I’m currently recovering from an epic trip to Atlanta where I had the opportunity to spend tons of time at one of my favorite places in the world, Oakland Cemetery. Even better, I was able to hang out there at night during their arts event Illumine.
I’m hoping to report on more from my trip, but for now, I wanted to talk a little bit about epitaphs on gravestones. These are short phrases that speak to the memory of the deceased.
While I was traveling, I enjoyed a great exchange with a reader, who shared a story about the care he and his relatives put into deciding on an appropriate epitaph for their loved one, and while I was at Oakland, I was reminded of a pair of gravestones that I always like to point out.
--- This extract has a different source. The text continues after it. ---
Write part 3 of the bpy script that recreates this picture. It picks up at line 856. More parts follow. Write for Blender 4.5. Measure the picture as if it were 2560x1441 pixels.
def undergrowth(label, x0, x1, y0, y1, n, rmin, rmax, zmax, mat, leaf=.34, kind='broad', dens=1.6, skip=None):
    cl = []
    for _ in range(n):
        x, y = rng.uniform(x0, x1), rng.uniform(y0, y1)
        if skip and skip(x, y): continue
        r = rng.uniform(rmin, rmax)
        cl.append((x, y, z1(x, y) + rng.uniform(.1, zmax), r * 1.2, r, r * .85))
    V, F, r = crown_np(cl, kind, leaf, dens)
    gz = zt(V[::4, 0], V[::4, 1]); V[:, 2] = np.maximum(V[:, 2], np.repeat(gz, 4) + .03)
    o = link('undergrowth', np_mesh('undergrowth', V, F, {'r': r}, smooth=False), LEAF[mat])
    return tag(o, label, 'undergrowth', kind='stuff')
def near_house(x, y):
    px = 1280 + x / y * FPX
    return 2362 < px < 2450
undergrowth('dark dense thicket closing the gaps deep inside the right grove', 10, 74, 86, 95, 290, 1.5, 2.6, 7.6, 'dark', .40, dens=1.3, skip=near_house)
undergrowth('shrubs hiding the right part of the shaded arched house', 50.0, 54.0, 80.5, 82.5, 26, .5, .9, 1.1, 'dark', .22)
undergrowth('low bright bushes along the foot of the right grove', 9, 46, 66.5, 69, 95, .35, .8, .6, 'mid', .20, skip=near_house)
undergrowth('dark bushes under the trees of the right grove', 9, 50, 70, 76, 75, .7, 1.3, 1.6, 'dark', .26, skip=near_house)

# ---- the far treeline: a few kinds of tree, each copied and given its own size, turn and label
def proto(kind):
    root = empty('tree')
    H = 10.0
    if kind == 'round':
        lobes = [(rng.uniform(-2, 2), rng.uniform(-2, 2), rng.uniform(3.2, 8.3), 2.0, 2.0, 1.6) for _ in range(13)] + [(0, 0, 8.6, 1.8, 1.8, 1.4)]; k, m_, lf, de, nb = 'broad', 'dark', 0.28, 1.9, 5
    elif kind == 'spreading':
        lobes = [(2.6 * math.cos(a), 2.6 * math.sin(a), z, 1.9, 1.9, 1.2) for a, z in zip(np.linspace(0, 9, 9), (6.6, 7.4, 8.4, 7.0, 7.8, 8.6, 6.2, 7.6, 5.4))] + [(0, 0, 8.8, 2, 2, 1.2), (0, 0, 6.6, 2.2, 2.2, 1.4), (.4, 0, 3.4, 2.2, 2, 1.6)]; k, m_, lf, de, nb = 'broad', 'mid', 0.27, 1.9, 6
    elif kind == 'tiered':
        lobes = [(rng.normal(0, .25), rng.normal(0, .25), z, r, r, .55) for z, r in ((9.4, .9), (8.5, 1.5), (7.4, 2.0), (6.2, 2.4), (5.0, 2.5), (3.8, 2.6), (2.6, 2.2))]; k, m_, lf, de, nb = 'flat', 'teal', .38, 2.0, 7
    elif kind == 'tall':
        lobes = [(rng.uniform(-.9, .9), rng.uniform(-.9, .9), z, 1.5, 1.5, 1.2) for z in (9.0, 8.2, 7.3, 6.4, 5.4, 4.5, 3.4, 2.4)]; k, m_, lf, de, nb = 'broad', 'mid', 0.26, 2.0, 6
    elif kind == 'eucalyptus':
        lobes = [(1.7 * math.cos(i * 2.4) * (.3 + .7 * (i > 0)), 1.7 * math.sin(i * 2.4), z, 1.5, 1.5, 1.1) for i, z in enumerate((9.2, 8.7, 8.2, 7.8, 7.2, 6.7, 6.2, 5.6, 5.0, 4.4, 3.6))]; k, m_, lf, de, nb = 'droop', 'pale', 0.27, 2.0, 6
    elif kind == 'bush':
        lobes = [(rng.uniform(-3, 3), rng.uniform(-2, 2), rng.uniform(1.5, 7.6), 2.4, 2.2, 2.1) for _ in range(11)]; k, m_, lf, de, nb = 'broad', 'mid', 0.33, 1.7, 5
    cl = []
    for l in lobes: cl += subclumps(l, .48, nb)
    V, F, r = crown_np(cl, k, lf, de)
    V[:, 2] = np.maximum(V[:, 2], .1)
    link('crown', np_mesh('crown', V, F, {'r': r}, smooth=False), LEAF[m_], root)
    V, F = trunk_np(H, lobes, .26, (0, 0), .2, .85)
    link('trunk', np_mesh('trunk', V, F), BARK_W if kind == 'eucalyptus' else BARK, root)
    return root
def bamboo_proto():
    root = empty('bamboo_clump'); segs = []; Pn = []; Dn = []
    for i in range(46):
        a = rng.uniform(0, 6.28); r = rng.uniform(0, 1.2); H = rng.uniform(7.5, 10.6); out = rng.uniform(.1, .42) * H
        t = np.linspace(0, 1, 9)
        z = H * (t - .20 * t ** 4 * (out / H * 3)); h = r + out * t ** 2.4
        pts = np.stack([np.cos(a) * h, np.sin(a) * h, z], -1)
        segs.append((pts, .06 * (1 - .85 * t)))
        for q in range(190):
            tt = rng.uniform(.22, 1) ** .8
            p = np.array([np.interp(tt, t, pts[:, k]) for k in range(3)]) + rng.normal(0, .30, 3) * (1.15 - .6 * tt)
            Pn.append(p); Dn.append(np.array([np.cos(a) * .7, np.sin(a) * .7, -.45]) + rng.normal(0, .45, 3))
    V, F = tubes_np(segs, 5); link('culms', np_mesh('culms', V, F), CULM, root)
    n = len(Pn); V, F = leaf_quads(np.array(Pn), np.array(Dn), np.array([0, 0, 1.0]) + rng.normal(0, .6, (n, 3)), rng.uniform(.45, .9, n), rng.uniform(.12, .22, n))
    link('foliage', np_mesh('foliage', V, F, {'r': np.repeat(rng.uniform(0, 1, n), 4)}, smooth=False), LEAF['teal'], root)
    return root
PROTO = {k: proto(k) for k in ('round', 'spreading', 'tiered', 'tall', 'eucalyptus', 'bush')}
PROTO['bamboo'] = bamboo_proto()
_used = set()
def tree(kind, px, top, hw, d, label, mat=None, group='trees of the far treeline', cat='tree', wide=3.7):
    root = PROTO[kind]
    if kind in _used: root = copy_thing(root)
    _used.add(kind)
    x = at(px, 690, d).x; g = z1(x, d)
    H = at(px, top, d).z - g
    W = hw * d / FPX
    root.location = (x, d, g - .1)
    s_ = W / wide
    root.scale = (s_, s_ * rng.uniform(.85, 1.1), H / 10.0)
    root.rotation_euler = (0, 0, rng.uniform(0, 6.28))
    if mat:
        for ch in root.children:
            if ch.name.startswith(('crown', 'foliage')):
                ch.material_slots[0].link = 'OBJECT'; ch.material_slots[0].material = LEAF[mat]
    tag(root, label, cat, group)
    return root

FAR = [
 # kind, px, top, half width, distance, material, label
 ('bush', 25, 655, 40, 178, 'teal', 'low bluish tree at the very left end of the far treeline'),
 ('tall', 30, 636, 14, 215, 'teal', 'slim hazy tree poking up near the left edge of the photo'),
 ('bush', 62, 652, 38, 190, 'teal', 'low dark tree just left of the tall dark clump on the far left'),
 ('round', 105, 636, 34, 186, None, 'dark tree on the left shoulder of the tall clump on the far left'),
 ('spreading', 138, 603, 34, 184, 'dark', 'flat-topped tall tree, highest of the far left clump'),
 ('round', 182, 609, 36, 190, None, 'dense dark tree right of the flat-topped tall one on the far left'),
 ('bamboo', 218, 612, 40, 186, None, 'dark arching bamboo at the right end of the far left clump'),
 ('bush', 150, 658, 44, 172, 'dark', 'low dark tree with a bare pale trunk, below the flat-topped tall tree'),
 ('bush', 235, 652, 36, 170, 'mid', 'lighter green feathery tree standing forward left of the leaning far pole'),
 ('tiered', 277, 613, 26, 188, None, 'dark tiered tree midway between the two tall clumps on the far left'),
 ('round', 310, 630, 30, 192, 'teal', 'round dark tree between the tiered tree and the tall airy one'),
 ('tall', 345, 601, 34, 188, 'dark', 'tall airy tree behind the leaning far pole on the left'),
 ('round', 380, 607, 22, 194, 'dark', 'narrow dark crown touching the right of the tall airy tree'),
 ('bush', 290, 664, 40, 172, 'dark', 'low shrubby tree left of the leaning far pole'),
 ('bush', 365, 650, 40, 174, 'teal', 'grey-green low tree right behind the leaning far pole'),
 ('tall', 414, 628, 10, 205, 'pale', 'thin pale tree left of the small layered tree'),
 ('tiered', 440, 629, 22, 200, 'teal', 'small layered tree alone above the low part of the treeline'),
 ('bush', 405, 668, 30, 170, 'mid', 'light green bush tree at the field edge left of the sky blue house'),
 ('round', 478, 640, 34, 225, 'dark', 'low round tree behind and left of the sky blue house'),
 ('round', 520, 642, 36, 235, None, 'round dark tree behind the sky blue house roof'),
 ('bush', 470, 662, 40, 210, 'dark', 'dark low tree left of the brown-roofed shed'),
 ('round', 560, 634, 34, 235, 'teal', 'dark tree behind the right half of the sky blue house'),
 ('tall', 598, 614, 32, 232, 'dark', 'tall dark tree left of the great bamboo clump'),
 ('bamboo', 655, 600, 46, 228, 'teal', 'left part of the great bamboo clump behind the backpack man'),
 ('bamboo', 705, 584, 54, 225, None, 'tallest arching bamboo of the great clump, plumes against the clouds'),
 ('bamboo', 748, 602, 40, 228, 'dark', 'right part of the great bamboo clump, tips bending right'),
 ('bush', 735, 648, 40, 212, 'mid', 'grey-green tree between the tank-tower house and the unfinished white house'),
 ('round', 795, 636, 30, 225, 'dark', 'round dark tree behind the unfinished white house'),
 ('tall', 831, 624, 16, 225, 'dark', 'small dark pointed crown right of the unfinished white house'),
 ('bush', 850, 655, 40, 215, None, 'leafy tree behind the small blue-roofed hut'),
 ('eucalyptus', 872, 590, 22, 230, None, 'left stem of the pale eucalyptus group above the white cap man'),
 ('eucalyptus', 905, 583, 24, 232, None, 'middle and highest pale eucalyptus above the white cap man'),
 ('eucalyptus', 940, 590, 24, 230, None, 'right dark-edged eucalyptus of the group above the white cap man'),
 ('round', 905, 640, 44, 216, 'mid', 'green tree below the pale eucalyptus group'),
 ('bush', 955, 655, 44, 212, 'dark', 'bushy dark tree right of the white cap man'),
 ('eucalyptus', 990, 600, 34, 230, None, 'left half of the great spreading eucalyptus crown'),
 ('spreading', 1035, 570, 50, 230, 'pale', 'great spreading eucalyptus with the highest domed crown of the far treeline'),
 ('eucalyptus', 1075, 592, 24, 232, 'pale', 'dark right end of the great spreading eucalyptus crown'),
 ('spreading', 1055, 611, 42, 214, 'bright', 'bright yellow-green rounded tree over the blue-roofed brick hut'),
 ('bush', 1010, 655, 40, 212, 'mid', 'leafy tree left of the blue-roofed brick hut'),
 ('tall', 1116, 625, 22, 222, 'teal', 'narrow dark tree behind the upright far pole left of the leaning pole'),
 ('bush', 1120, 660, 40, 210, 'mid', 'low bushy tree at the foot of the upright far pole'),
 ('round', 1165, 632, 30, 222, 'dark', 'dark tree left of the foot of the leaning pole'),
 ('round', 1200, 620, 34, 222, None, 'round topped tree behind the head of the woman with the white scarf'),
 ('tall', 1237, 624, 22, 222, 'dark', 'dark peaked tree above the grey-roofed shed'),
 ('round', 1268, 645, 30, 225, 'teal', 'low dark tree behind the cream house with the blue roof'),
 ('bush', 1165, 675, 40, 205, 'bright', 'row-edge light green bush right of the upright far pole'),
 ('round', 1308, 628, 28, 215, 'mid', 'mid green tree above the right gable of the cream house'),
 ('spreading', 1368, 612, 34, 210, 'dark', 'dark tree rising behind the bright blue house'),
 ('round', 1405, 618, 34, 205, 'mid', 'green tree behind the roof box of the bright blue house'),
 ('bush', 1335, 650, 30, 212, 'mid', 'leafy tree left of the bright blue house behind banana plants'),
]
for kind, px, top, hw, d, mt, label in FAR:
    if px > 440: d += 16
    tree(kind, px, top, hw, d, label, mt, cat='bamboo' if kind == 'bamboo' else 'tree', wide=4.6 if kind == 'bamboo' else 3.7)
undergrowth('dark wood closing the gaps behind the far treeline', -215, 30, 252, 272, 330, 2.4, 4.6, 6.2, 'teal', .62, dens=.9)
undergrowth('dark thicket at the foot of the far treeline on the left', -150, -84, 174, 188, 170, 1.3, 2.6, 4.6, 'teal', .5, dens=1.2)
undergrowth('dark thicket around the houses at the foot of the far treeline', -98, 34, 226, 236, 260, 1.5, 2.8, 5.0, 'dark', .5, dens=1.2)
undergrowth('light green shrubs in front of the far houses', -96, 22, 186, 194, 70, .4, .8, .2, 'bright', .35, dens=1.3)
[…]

The husband’s stone has this epitaph: “Erected by his devoted wife Jennie H. Absent but not forgotten.” Her stone says only, “Erected by myself” and lists the year, 1906, that the monument was established (she died in 1910). I love the independence inherent in her phrasing, especially for a woman in that time period.
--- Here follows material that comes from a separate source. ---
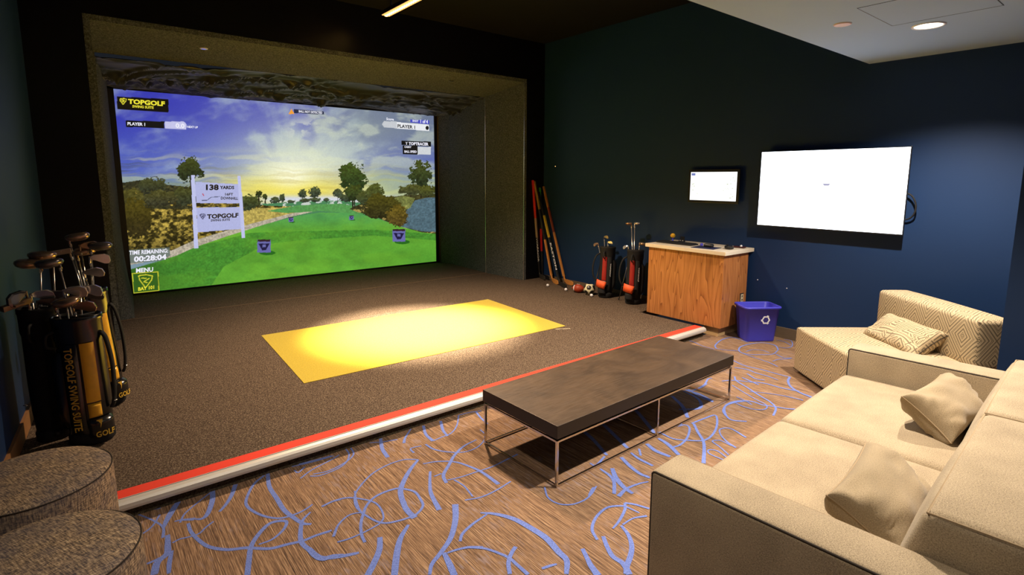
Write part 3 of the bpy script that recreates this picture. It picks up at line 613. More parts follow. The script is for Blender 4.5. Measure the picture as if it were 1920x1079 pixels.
# land
hz = 379
n1 = fbm(U/7, V/5, 4); n2 = fbm(U/2.6, V/2.2, 3); n3 = fbm(U/26, V/14, 3)
far = inpoly([(470, 384), (560, 378), (640, 376), (700, 384), (820, 384), (820, 420), (460, 420)])
put(far, col((74, 130, 88))); put(far & (n1 > .58) & (V < 388), col((196, 204, 196)))
veg = inpoly([(210, 346), (262, 338), (300, 345), (362, 352), (420, 358), (470, 380), (500, 386), (560, 388), (590, 394), (540, 402), (470, 424), (400, 446), (330, 474), (240, 486), (210, 520)])
vc = col((50, 44, 18))[None, None]*(1-sm(n1, .36, .66))[..., None]+col((172, 148, 66))*sm(n1, .36, .66)[..., None]
vc = vc*(.55+.9*n2[..., None])*(1-.25*sm(V, 430, 470)[..., None]); put(veg, vc)
lt = inpoly([(455, 392), (560, 388), (592, 394), (520, 408), (458, 424)]); put(lt, col((190, 170, 88))*(.65+.6*n2[..., None]))
dkv = veg & (V < 392) & (U < 364) & (n3 > .35); put(dkv*.8, col((44, 46, 32))*(.5+n2[..., None]))
path = inpoly([(322, 470), (362, 452), (400, 440), (470, 420), (540, 402), (588, 392), (592, 396), (540, 408), (470, 430), (400, 452), (368, 464), (330, 482), (238, 498), (238, 478)])
put(path, col((186, 176, 156))*(.7+.5*n2[..., None]))
fair = inpoly([(236, 508), (290, 494), (330, 480), (368, 463), (430, 442), (500, 420), (560, 405), (600, 399), (650, 399), (690, 404), (725, 416), (760, 428), (830, 440), (830, 560), (236, 560)])
gc = col((96, 164, 52))*(.86+.22*n3[..., None]+.10*(n2[..., None]-.5))
gc = gc+col((-12, -4, 30))*(1-sm(V, 400, 440))[..., None]; put(fair, gc)
rough = inpoly([(236, 508), (330, 480), (368, 463), (470, 437), (560, 434), (700, 431), (830, 440), (830, 452), (700, 442), (570, 450), (500, 458), (420, 500), (380, 560), (236, 560)])
put(rough*.75, (col((64, 132, 46))*(.72+.5*n2[..., None]))*(.85+.3*n1[..., None]))
put(fair*sm(fbm(U/60, V/22, 3), .45, .7)*.25, col((130, 190, 50)))
put(fair*(1-sm(U, 240, 420))*sm(V, 440, 520)*.35, col((40, 80, 26)))
put(fair*sm(U, 640, 800)*sm(V, 450, 500)*.3, col((60, 130, 40)))
put(rough*(1-sm(U, 230, 330))*sm(V, 440, 520)*.35, col((50, 70, 20)))
uf = inpoly([(500, 396), (560, 385), (640, 382), (690, 392), (680, 402), (600, 396), (540, 400)]); put(uf, col((86, 150, 80))*(.85+.3*n2[..., None]))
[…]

There’s another pair of epitaphs for a husband and wife in Oakland, probably the most well known, where the wife’s epitaph is derived from Edna St. Vincent Millay’s poem First Fig, “she burned her candle at both ends, but it made a lovely light,” while the husband’s is attributed to one of his wife’s relatives (apparently he’d had a falling out with her family): “he was a fool, but Julia loved him.”
What would you want on your tombstone? (And for all my fellow 90s kids, I’m looking for an answer other than pepperoni and cheese.)
I've joked for years now that it should say "Nice guy. Not too bright." Ultimately, though, I suspect it'll say whatever culturally competent comforting thing the people who I leave behind decide it should say. My mother's grave simply has our surname on one side and then her full married name & the dates that describe the envelope of her existence on the other. When my father goes, he plans to follow suit.
I suppose it's possible, given that I have no descendants (and don't plan to have any), I may end up also interred there, at which point I'd imagine my name and dates would join theirs, which isn't the worst thing. It's a lovely cemetery on the shore of a pretty little lake, and I've spent plenty of time there while alive.
Lol, the one about he was a fool made me laugh!!! This is great, the picture with the lights looks really neat!